Musk wants Twitter to pivot to video

Twitter owner Elon Musk muting accounts that annoy him is nothing new. Musk removed the Twitter account @elonjet that posted the billionaire's flight data publicly, which seemed like an apolitical, if childish, move to combat criticism against him. Like with child rearing, though, something as seemingly innocuous but immature as that should be corrected early on.

But we're dealing with a grown man here, and one of the richest in history. So, he gets to do what he wants to and no one can stop him from sending his detractors to the cornfield or renaming his pet "X".

Several popular left-leaning accounts critical of Musk had their accounts suspended early this month, then reinstated following complaints.

The accounts, which were restored within hours, all have over 75,000 followers and are known to be left-leaning. The temporary bans drove immediate claims of censorship from some X users online, who pointed to past instances in which the platform suspended similar types of users.

Kat Tenbarge, NBC News

Musk claimed that the suspension was an accident and that the accounts must have gotten swept up with a routine bot and scam account purge. This seems, how should I put this, unlikely.

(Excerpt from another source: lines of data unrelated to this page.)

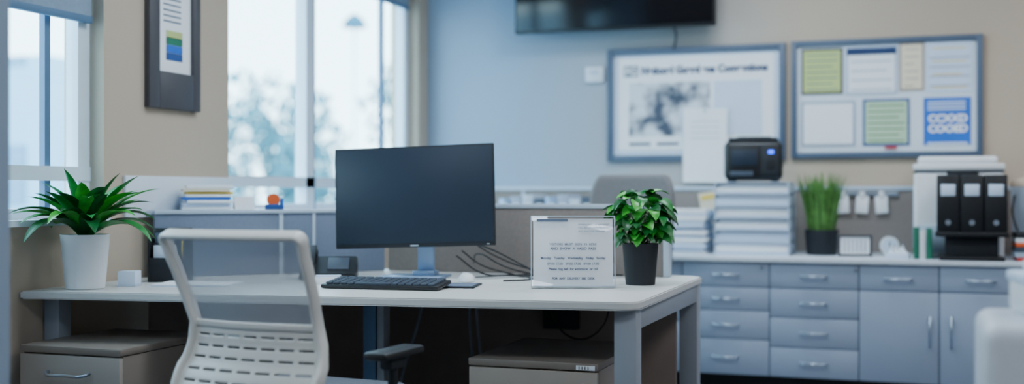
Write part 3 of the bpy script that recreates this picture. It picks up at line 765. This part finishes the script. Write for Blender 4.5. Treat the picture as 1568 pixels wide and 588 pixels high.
bx=root('memo_cube',(-2.965,3.86,DZ),18); bb(bx,'pad',-.035,.035,-.035,.035,.006,.06,'paper2',.002); bb(bx,'tray',-.039,.039,-.039,.039,0,.0058,'cap',.002)
pf2=root('open_notebook',(-2.75,4.0,DZ),15); bb(pf2,'page_l',-.15,-.002,-.1,.1,.0022,.008,'paper',.002); bb(pf2,'page_r',.002,.15,-.1,.1,.0022,.008,'paper',.002); bb(pf2,'cover',-.155,.155,-.105,.105,-.0,.002,'paper2',.0)

# ------------------------------------------------------------ right foreground
rf=root('reception_counter',(.0,0,0))
bb(rf,'body',.11,1.2,2.75,3.2,0,.820,'ctop',.035)
bb(rf,'front_panel',.2,1.12,2.742,2.751,.12,.70,'cab',.003)
rp=root('paper_box',(.36,3.03,.820),8)
bb(rp,'base',-.16,.16,-.12,.12,0,.085,'white',.015); bb(rp,'lid',-.165,.165,-.125,.125,.075,.10,'paper2',.008)
bb(rp,'papers',-.13,.13,-.10,.1,.1005,.125,'paper',.004)

# ------------------------------------------------------------ world + light
w=D.worlds.new('sky'); SC.world=w; w.use_nodes=True
nt=w.node_tree; bg=nt.nodes['Background']
tc=nt.nodes.new('ShaderNodeTexCoord'); sx=nt.nodes.new('ShaderNodeSeparateXYZ'); nt.links.new(tc.outputs['Generated'],sx.inputs[0])
rp_=nt.nodes.new('ShaderNodeValToRGB'); rp_.color_ramp.elements[0].color=(.58,.88,1,1); rp_.color_ramp.elements[1].color=(.38,.72,1,1)
nt.links.new(sx.outputs['Z'],rp_.inputs['Fac']); nt.links.new(rp_.outputs['Color'],bg.inputs['Color']); bg.inputs['Strength'].default_value=9.0

cam=D.cameras.new('camera'); co=D.objects.new('camera',cam); SC.collection.objects.link(co)
co.location=(0,0,1.11); co.rotation_euler=(R(90),0,R(19.5)); cam.sensor_width=36; cam.lens=41.33
cam.clip_start=.05; cam.clip_end=300
cam.dof.use_dof=True; cam.dof.focus_distance=4.3; cam.dof.aperture_fstop=.9
SC.camera=co
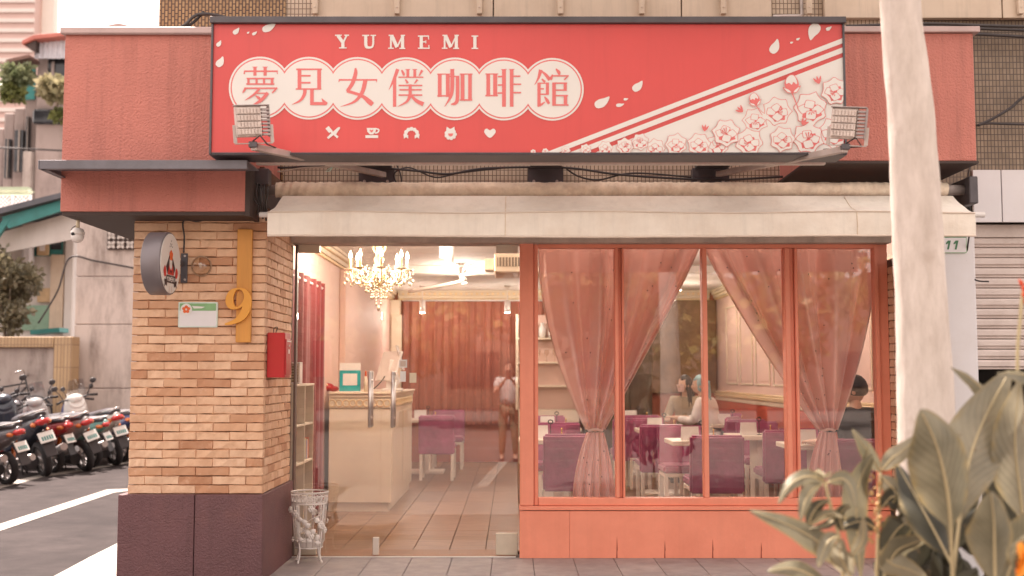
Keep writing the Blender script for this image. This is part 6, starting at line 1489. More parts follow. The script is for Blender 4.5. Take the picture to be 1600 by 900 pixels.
# ------------------------------------------------------------------ scooters
m_tyre = M('tyre_rubber', (0.025,0.022,0.024), .8, .2, 20)
m_rim = M('alloy_rim', (0.35,0.33,0.33), .4, .1, 10, metal=.7)
m_plast = M('black_plastic', (0.035,0.032,0.036), .5, .2, 10)
m_seat = M('seat_vinyl', (0.06,0.055,0.065), .45, .15, 8)
m_chrome = M('chrome', (0.65,0.62,0.6), .15, .05, 5, metal=1.0)
m_tail = M('red_tail_lens', (0.45,0.02,0.02), .2, .1, 5, coat=.5)
m_amber = M('amber_lens', (0.62,0.16,0.03), .2, .1, 5, coat=.5)
m_plate = M('licence_plate_white', (0.74,0.73,0.70), .5, .03, 5)
m_lens = M('clear_lens', (0.62,0.6,0.58), .15, .1, 5, metal=.3)
def scooter(rx, ry, head, paint, accent, label, screen=False, lean=9, s=1.0, case=False):
    fx, fy = math.cos(head), math.sin(head)
    t = thing('scooter', (rx+fx*.62*s, ry+fy*.62*s, 0), label, 'scooter', 'scooters parked along the alley wall')
    t.rotation_euler = (R(-lean), 0, head); t.scale = (s,)*3
    for x, nm in ((-.62,'rear_wheel'),(.62,'front_wheel')):
        r = .235; b = MB(); b.lathe([(r-.07,-.045),(r-.03,-.055),(r,-.03),(r+.006,0),(r,.03),(r-.03,.055),(r-.07,.045),(r-.075,0),(r-.07,-.045)], (x,0,r), 26, axis='Y', capend=False)
        wo = part(t, nm, b, m_tyre)
        b = MB(); b.lathe([(r-.068,-.03),(r-.085,-.035),(r-.085,.035),(r-.068,.03)], (x,0,r), 24, axis='Y', capend=False); b.lathe([(.05,-.05),(.05,.05)], (x,0,r), 12, axis='Y')
        for k in range(5):
            a = k*2*PI/5; b.bar((x+.04*math.cos(a),0,r+.04*math.sin(a)), (x+(r-.08)*math.cos(a),0,r+(r-.08)*math.sin(a)), .03, .04, up=(0,1,0))
        link('rim', b.mesh('rim', m_rim), wo)
    b = MB(); b.tube(smooth([(-1.0,0,.80),(-.86,0,.75),(-.6,0,.66),(-.3,0,.56),(-.08,0,.42)],4), [.03]*3+[.05,.08,.11]+[.13]*3+[.15,.16,.165]+[.16]*2+[.14,.13,.12][:3], 14) if False else None
    pts = smooth([(-1.0,0,.80),(-.86,0,.74),(-.6,0,.66),(-.3,0,.57),(-.08,0,.42)],4); n = len(pts)
    rad = [.035+.135*math.sin(PI*min(1,(i/(n-1))*.62+.02)) for i in range(n)]
    b.tube(pts, rad, 14); part(t, 'rear_body', b, paint)
    b = MB(); pts = smooth([(-.95,0,.845),(-.7,0,.835),(-.45,0,.80),(-.2,0,.775),(-.02,0,.76)],4); n = len(pts)
    b.tube(pts, [.05+.085*math.sin(PI*(.12+.76*i/(n-1))) for i in range(n)], 14, flat=.5); part(t, 'seat', b, m_seat)
    b = MB(); b.box(-.1,.40,-.13,.13,.27,.33); b.box(-.12,.0,-.11,.11,.33,.60); part(t, 'footboard', b, accent, bevel=.02)
    pts = smooth([(.34,0,.30),(.44,0,.5),(.50,0,.72),(.44,0,.93),(.36,0,1.0)],4); n = len(pts); b = MB()
    n0 = len(b.v); b.tube(pts, [.09+.10*math.sin(PI*(.15+.75*i/(n-1))) for i in range(n)], 16, flat=1)
    for i in range(n0, len(b.v)):
        x, y, z = b.v[i]; b.v[i] = (x*1.0 + .35*(y*y)*-2.0, y, z)
    part(t, 'front_shield', b, paint)
    b = MB(); pts = [(.62+.27*math.cos(a), 0, .235+.27*math.sin(a)) for a in [PI*(.0+.8*i/10) for i in range(11)]]; b.tube(pts, .07, 8, flat=.55); part(t, 'front_mudguard', b, paint)
    b = MB(); b.bar((.62,.085,.24),(.50,.085,.62),.035,.035); b.bar((.62,-.085,.24),(.50,-.085,.62),.035,.035); part(t, 'fork', b, m_rim)
    b = MB(); pts = smooth([(.30,-.33,1.02),(.36,-.22,1.04),(.40,0,1.02),(.36,.22,1.04),(.30,.33,1.02)],4); b.tube(pts, .014, 8); part(t, 'handlebar', b, m_plast)
    for sy in (-1,1):
        b = MB(); b.tube([(.30,sy*.335,1.02),(.345,sy*.23,1.04)], .019, 8); part(t, 'grip', b, m_tyre)
    b = MB(); b.ball((.42,0,1.02),(.12,.14,.085),14,8); part(t, 'handlebar_cowl', b, paint)
    b = MB(); b.ball((.51,0,1.01),(.05,.085,.06),12,8); part(t, 'headlight', b, m_lens)
    for sy in (-1,1):
        b = MB(); b.tube([(.36,sy*.2,1.04),(.35,sy*.25,1.16),(.33,sy*.30,1.22)], .007, 6); m_ = part(t, 'mirror', b, m_plast)
        b = MB(); b.ball((.33,sy*.315,1.255),(.015,.055,.042),12,8); link('mirror_glass', b.mesh('mirror_glass', m_plast), m_)
        b = MB(); b.ball((-.90,sy*.10,.735),(.07,.035,.035),10,6); part(t, 'indicator', b, m_amber)
    b = MB(); b.ball((-.97,0,.76),(.06,.10,.05),12,8); part(t, 'tail_light', b, m_tail)
    b = MB(); b.prism([(-.90,.62),(-.98,.50),(-1.06,.30),(-1.045,.29),(-.95,.48),(-.86,.60)], -.075,.075); part(t, 'rear_mudguard', b, m_plast, bevel=.006)
    b = MB(); b.box(-.006,.006,-.10,.10,-.075,.075); b.xf(Matrix.Translation((-1.0,0,.555)) @ Matrix.Rotation(R(28),4,'Y')); pl_ = part(t, 'licence_plate', b, m_plate, bevel=.004)
    b = MB()
    for k in range(5): b.box(-.0085,-.0065,-.075+k*.031,-.055+k*.031,-.045,.01)
    b.xf(Matrix.Translation((-1.0,0,.555)) @ Matrix.Rotation(R(28),4,'Y')); tag(link('plate_marks', b.mesh('plate_marks', m_teal), pl_), kind='stuff')
    b = MB(); b.tube(smooth([(-.55,-.14,.84),(-.85,-.13,.88),(-1.02,0,.91),(-.85,.13,.88),(-.55,.14,.84)],5), .012, 8); part(t, 'grab_rail', b, m_chrome)
    b = MB(); b.tube([(-.2,-.16,.22),(-.5,-.19,.25),(-.95,-.20,.36)], [.03,.055,.05], 12); part(t, 'exhaust', b, m_rim)
    b = MB(); b.tube([(-.66,.14,.24),(-.28,.14,.26)], .085, 12); part(t, 'engine_case', b, m_plast)
    b = MB(); b.bar((-.6,-.12,.26),(-.72,-.12,.62),.045,.045); part(t, 'shock_absorber', b, m_amber)
    b = MB(); b.tube([(-.22,-.15,.2),(-.26,-.17,.02)], .012, 6); b.tube([(-.22,.15,.2),(-.26,.17,.02)], .012, 6); part(t, 'stand', b, m_plast)
    if case:
        b = MB(); b.box(-1.06,-.70,-.19,.19,.93,1.20); part(t, 'rear_case', b, m_plast, bevel=.05, seg=3)
        b = MB(); b.box(-1.068,-1.055,-.12,.12,1.0,1.05); part(t, 'case_reflector', b, m_tail)
    if screen:
        b = MB(); b.grid(lambda u, v: (.46-.10*v-.5*(u-.5)**2, (u-.5)*.34*(1-.3*v), 1.05+.28*v), 8, 5); part(t, 'windscreen', b, glass('smoked_screen', (0.7,0.7,0.72), .12, .6))
    return t
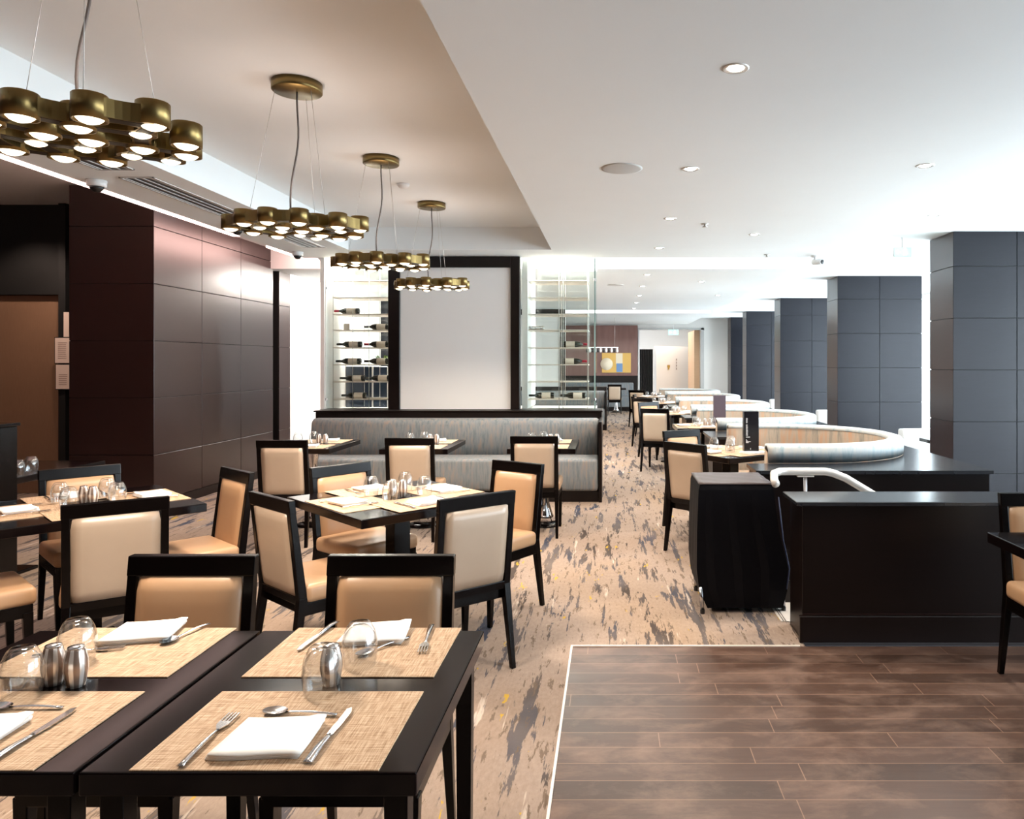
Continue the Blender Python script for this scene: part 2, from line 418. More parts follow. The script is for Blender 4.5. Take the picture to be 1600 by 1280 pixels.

In other Twit- sorry, X, news, Musk's been shifting around Twitter's format to resemble it's youthful sibling, Tiktok. The platform is now purportedly video-based, less so the online "town hall" of Internet's past. Everyone's on Twitter- ah, X, sorry again, and not Tiktok or Instagram for videos, right? Not just for links to furry porn and for yelling at strangers about their bizarre politics? Often with the same account?

None of this had to happen. No one wanted Twitter stripped down to a dilapidated Instagram Reels feed. It happened only because Musk was lying when he claimed he didn't care about the economics. Twitter always lacked a path to being worth anything near what Instagram or TikTok was worth. Twitter was simply great at one thing: short text blasts that arrived in perfectly curated feeds exactly when people sent them. There was value in that—not $44 billion of value, but people liked it.

Alex Kirshner for Slate

In the meantime, what with no recourse for online debate, I'll be Screaming Into the Void.